“Sierra Burgess is a Loser” Embodies Tone-Deaf Dissonance
“Sierra Burgess Is a Loser,” Netflix’s latest teen rom-com directed by Ian Samuels, sets out with the purest of intentions. On the surface, its progressive message seems harmless: “Just be you,” the movie’s poster boasts, referring in part to the film’s representational appeal of not having a conventionally attractive titular character (Shannon Purser). The intentions behind this film, as well as its aesthetically interesting visuals, however, are unfortunately all that it has going for it.
The premise of the film is typical high-school rom-com fair, but with a bit of a modern twist: Sierra is an unpopular girl who is tormented for not adhering to high-school beauty standards. In a cruel act of bullying, a mean girl, Veronica (Kristine Froseth), jokingly gives Sierra’s phone number to popular football player Jamey (Noah Centineo). Sierra, pretending to be Veronica, falls for Jamey through the text conversations they begin to have. While catfishing Centineo’s character, Sierra slowly begins to befriend Veronica so that the mean girl can better help convince Jamey that he’s texting Veronica and not Sierra herself.
This film’s fatal flaw is that it really wants you to sympathize with its main character, complete with her harmful behavior. The film frames Sierra’s deceptive catfishing as romantic, quirky and cute. Importantly, though, the film also attempts — unconvincingly — to portray these actions as justifiable because Sierra isn’t what is considered conventionally pretty.
One unintentionally disturbing scene in the film, wherein Sierra and Veronica stage a bait-and-switch fake out so that Jamey can kiss Sierra while thinking he’s kissing Veronica, raises a variety of ethical issues regarding consent. If this weren’t already bad enough, Sierra fakes having a disability around Jamey so that she can avoid speaking to him, so that he won’t be able recognize her voice from their phone conversations.
The film is additionally littered with a variety of transphobic jokes and jabs, not all of which are framed in a negative light (watching this with a couple of friends, we confusedly turned to each other during these “jokes” and asked, “Are we supposed to laugh at this?”).
Because of the dissonance that exists between what the film wants you to feel towards the main character versus what you actually end up feeling towards her, the entire story comes off as completely tone-deaf. It certainly doesn’t help that the script for this movie is plastically cliché, with a constant influx of lines that sound as if they were written by an older person who hasn’t any clue what young people today speak like.
It’s unfortunate that the movie is plagued by these larger social issues, because on a purely aesthetic level, it really does shine. Its soft visual pallet is earthy but eye-catching and reminds me of another Netflix teen rom-com hit from this year, Susan Johnson’s “To All the Boys I’ve Loved Before,” which also happens to star Noah Centineo as the main love interest. However, in “To All the Boys I’ve Loved Before,” Centineo gets more of a chance to shine as an actor film than in “Sierra Burgess,” in which the Jamey character doesn’t develop very much at all.

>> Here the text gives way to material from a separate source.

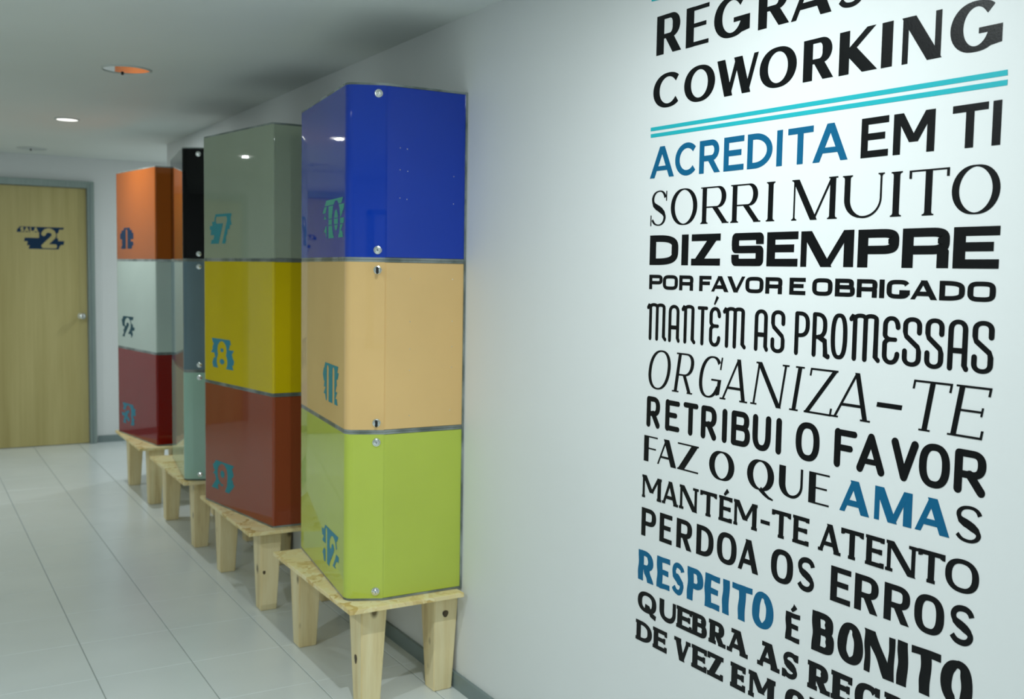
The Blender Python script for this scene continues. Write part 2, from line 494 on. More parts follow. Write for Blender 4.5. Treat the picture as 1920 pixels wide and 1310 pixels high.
def vent(x, y, lab, r=0.098):
    t = thing('ceiling_fixture', lab, 'ceiling fixture', (x, y, ZC), 'round mirrored ceiling fixtures')
    lathe('fixture_ring', [(r+0.008, 0), (r+0.008, -0.003), (r, -0.006), (r-0.004, -0.003), (r-0.004, -0.001)], M_ring, t, 40)
    lathe('mirror_disc', [(r-0.004, -0.0005), (r-0.004, -0.0025)], M_mirror, t, 40)
    R = Matrix.Translation((0.0, r-0.006, -0.004))
    lathe('clip', [(0.006, 0), (0.006, -0.004), (0.003, -0.006)], M_dark, t, 12, R)
    return t
vent(-0.771, 4.794, 'round mirrored ceiling disc reflecting the orange locker, nearer one')
vent(-0.767, 8.457, 'round grey ceiling disc just before the oak door')

# ------------------------------------------------------------------ stools
def leg(x0, y0, ztop, parent, ax=0.093, ay=0.115, bx=0.069, by=0.068):
    b = 0.003
    vs = [(x0, y0, 0), (x0+bx, y0, 0), (x0+bx, y0+by, 0), (x0, y0+by, 0),
          (x0, y0, ztop), (x0+ax, y0, ztop), (x0+ax, y0+ay, ztop), (x0, y0+ay, ztop)]
    bm = bmesh.new()
    bv = [bm.verts.new(v_) for v_ in vs]
    for f in ((3,2,1,0),(4,5,6,7),(0,1,5,4),(1,2,6,5),(2,3,7,6),(3,0,4,7)): bm.faces.new([bv[i] for i in f])
    bmesh.ops.bevel(bm, geom=bm.edges[:], offset=b, segments=2, affect='EDGES')
    return bm_obj('leg', bm, M_pine, parent)
YS = [3.046, 4.149, 5.280, 6.388]
LEN = [0.79, 0.804, 0.829, 0.797]
SL = ['low pine stool with strand board top under the lime green locker, nearest one',
      'low pine stool with strand board top under the rust brown locker',
      'low pine stool with strand board top under the mint locker',
      'low pine stool with strand board top under the red locker, farthest one']
stools = []
for i in range(4):
    t = thing('stool', SL[i], 'stool', (-0.215, YS[i]+LEN[i]/2, 0), 'pine stools under the locker stacks')
    yc = LEN[i]/2
    box('stool_top', -0.213, 0.199, -yc, yc, 0.344, 0.3595, M_osb, t, 0.002)
    for lx in (-0.143, 0.125):
        for ly in (0.075, LEN[i]-0.10):
            l = leg(lx, -yc+ly, 0.3435, t)
    stools.append(t)
def knot(stool, world, axis, rx, rz):
    lp = Vector(world)-stool.location
    vs, fs = [], []
    nseg = 18
    for layer, d in ((0, 0.0), (1, 0.0012)):
        for k in range(nseg):
            a = 2*math.pi*k/nseg
            k1 = 1+0.08*math.sin(3*a)
            if axis == 'y': vs.append((lp.x+rx*k1*math.cos(a), lp.y-d, lp.z+rz*k1*math.sin(a)))
            else: vs.append((lp.x-d, lp.y+rx*k1*math.cos(a), lp.z+rz*k1*math.sin(a)))
    fs.append(tuple(range(nseg, 2*nseg)))
    fs += [(k, (k+1) % nseg, (k+1) % nseg+nseg, k+nseg) for k in range(nseg)]
    o = mesh_obj('knot', vs, fs, M_knot, stool)
    o['label'] = 'dark round knot in the pale wood'
knot(stools[0], (-0.048, 3.121, 0.270), 'y', 0.011, 0.012)
knot(stools[0], (-0.358, 3.168, 0.150), 'x', 0.010, 0.016)
knot(stools[1], (-0.343, 4.224, 0.165), 'y', 0.006, 0.008)

# ------------------------------------------------------------------ lockers
def arc_pts(pA, pB, pC, r, n=8):
    """round corner pB of the polyline pA-pB-pC with radius r"""
    a = (Vector(pA)-Vector(pB)).normalized(); c = (Vector(pC)-Vector(pB)).normalized()
    ang = a.angle(c); dd = r/math.tan(ang/2)
    s = Vector(pB)+a*dd; e = Vector(pB)+c*dd
    bis = (a+c).normalized(); ctr = Vector(pB)+bis*(r/math.sin(ang/2))
    a0 = math.atan2((s-ctr).y, (s-ctr).x); a1 = math.atan2((e-ctr).y, (e-ctr).x)
    da = (a1-a0+math.pi) % (2*math.pi)-math.pi
    return [(ctr.x+r*math.cos(a0+da*i/n), ctr.y+r*math.sin(a0+da*i/n)) for i in range(n+1)]
def offset_in(pts, d):
    out = []
    for i, p in enumerate(pts):
        p = Vector(p)
        a = Vector(pts[max(0, i-1)]); b = Vector(pts[min(len(pts)-1, i+1)])
        t_ = (b-a).normalized(); nrm = Vector((t_.y, -t_.x))
        out.append(tuple(p+nrm*d))
    return out
LW = 0.746
FRONT_END = 0.312
def profile(deep):
    """panel path (u, d): crease -> rounded lock corner -> shallow end"""
    crease = (0.0, 0.290); corner = (0.052, deep); end = (LW, FRONT_END)
    pts = [crease]+arc_pts(crease, corner, end, 0.034, 9)+arc_pts(corner, end, (LW, 0.0), 0.010, 4)
    return pts
BOXH = 0.56
def locker(yo, sgn, deep, z0, material, label, group, number=None, nmat=None, keys=(None, None), rivets=(), lock_at=0.024):
    """yo: world y of the lock end, sgn: +1 if the locker runs away from the camera, d: distance from the wall"""
    def W(u, d, z): return (-(d)-0.0-0.0, sgn*u, z)
    t = thing('locker', label, 'locker', (-0.004, yo, z0), group)
    pp = profile(deep)
    inner = offset_in(pp, 0.004)
    zb, zt = 0.0085, BOXH-0.0085
    # coloured body
    poly = [(0.0, 0.004), (0.0, 0.284)]+inner[1:-1]+[(LW, inner[-2][1]-0.004), (LW, 0.004)]
    prism('body', [W(u, d, 0)[:2] for u, d in poly], zb, zt, material, t)
    # wrapped front panel with lock strip
    ring = pp+inner[::-1]
    prism('front_panel', [W(u, d, 0)[:2] for u, d in ring], zb-0.001, zt+0.001, material, t)
    full = [(0.0, 0.002)]+pp+[(LW, 0.002)]
    prism('base_plate', [W(u, d, 0)[:2] for u, d in full], 0.0005, zb-0.0012, M_edge, t)
    prism('top_plate', [W(u, d, 0)[:2] for u, d in full], zt+0.0012, BOXH-0.0005, M_edge, t)
    # clear back sheet standing a little proud of the end face
    bm = bmesh.new()
    ya, yb = sorted((sgn*-0.004, sgn*(LW+0.003)))
    box_bm(bm, -0.0035, 0.0015, ya, yb, 0.0005, BOXH-0.0005)
    bm_obj('back_sheet', bm, M_edge, t)
    # locks on the slanted strip
    cr = Vector((0.0, 0.290)); c2 = Vector((0.052, deep))
    td = (c2-cr).normalized(); nd = Vector((-td.y, td.x))
    if nd.x > 0: nd = -nd
    for k, zl in enumerate((0.031, BOXH-0.033)):
        s = lock_at
        p = cr+td*s
        base = Vector(W(p.x, p.y, zl))
        nw = Vector((-nd.y, sgn*nd.x, 0)).normalized()
        zax = nw; xax = Vector((0, 0, 1)).cross(zax).normalized(); yax = zax.cross(xax)
        Mx = Matrix((xax, yax, zax)).transposed().to_4x4(); Mx.translation = base
        lk = lathe('lock', [(0.0142, -0.001), (0.0142, 0.003), (0.0125, 0.0055), (0.0105, 0.006), (0.0095, 0.0045), (0.0085, 0.0075), (0.004, 0.009)], M_chrome, t, 22, Mx)
        lk['label'] = 'round chrome cam lock'
        if keys[k]:
            bm = bmesh.new()
            box_bm(bm, -0.0045, 0.0045, -0.012, 0.011, 0.008, 0.034 if keys[k] == 'key' else 0.020)
            bmesh.ops.bevel(bm, geom=bm.edges[:], offset=0.002, segments=2, affect='EDGES')
            bmesh.ops.transform(bm, matrix=Mx, verts=bm.verts)
            kk = bm_obj('key_cap', bm, M_dark, lk)
        else:
            bm = bmesh.new()
            box_bm(bm, -0.0009, 0.0009, -0.0045, 0.0045, 0.0085, 0.0096)
            bmesh.ops.transform(bm, matrix=Mx @ Matrix.Rotation(0.25, 4, 'Z'), verts=bm.verts)
            bm_obj('key_slot', bm, M_dark, lk)
    if number:
        # u range of the sticker along the front, measured from the lock corner
        ua, ub = (0.085, 0.395) if number == '10' else (0.135, 0.385)
        za, zz = (0.072, 0.204) if number != '12' else (0.058, 0.190)
        fx0 = Vector(pp[10]); fx1 = Vector((LW, FRONT_END))
        fd = (fx1-Vector((0.052, deep))).normalized()
        fn = Vector((-fd.y, fd.x))
        if fn.y < 0: fn = -fn
        st = Vector((0.052, deep))
        def P(a, b):
            # reading direction: far end (left) to near end (right)
            uu = ub+(ua-ub)*a if sgn > 0 else ua+(ub-ua)*(a)
            if sgn < 0: uu = ua+(ub-ua)*(a)
            q = st+fd*(uu-0.052)+fn*0.0006
            return Vector(W(q.x, q.y, za+(zz-za)*b))
        WW = ub-ua
        s = 0.0135
        gp = 0.0
        if number == '10': ch = [('1', .12, -.06, .30, .92, s), ('0', .40, -.06, .52, 1.0, s*1.15)]; gp = 0.018
        elif number == '11': ch = [('I', .22, .0, .22, .98, s), ('I', .55, .0, .22, .98, s)]
        elif number == '12': ch = [('I', .16, .0, .24, .98, s*.9), ('2', .40, -.10, .52, .98, s)]
        else: ch = [(number, .20, -.08, .60, 1.0, s*1.15)]
        if number == '1': ch = [('I', .34, .0, .30, .96, s*1.1)]
        sg = sign('number_sign', ch, SPECIAL.get(number) or bands(int(number)*7+3, gap=gp), nmat, t, P, WW, zz-za)
        sg['label'] = 'striped vinyl sign with a cut-out '+number
    for (d, z) in rivets:
        M2 = Matrix.Translation(W(-0.0002 if sgn > 0 else LW+0.0002, d, z)) @ Matrix.Rotation(math.radians(90), 4, 'X')
        lathe('rivet', [(0.0015, -0.001), (0.0015, 0.0005), (0.0008, 0.0009)], M_chrome, t, 8, M2)
    return t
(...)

A few scenes that stood out to me because of their visually-intriguing neon lighting even reminded me of some other films that have employed similar lighting to memorable effect, including last year’s “Blade Runner 2049” by master-filmmaker Denis Villeneuve, which won two Oscars for its distinctive style.
However, the movie’s unlovable characters, which it oh-so-desperately wants us to embrace, swiftly stamp out any visual intrigue the film evokes. If you’re looking to quell your cheesy teen rom-com desires, you’re better off looking elsewhere — Greg Berlanti’s “Love Simon” (2018) and Kelly Fremon Craig’s “The Edge of Seventeen” (2016), as well as many others, have done what “Sierra Burgess Is a Loser” attempts to do, but much, much better.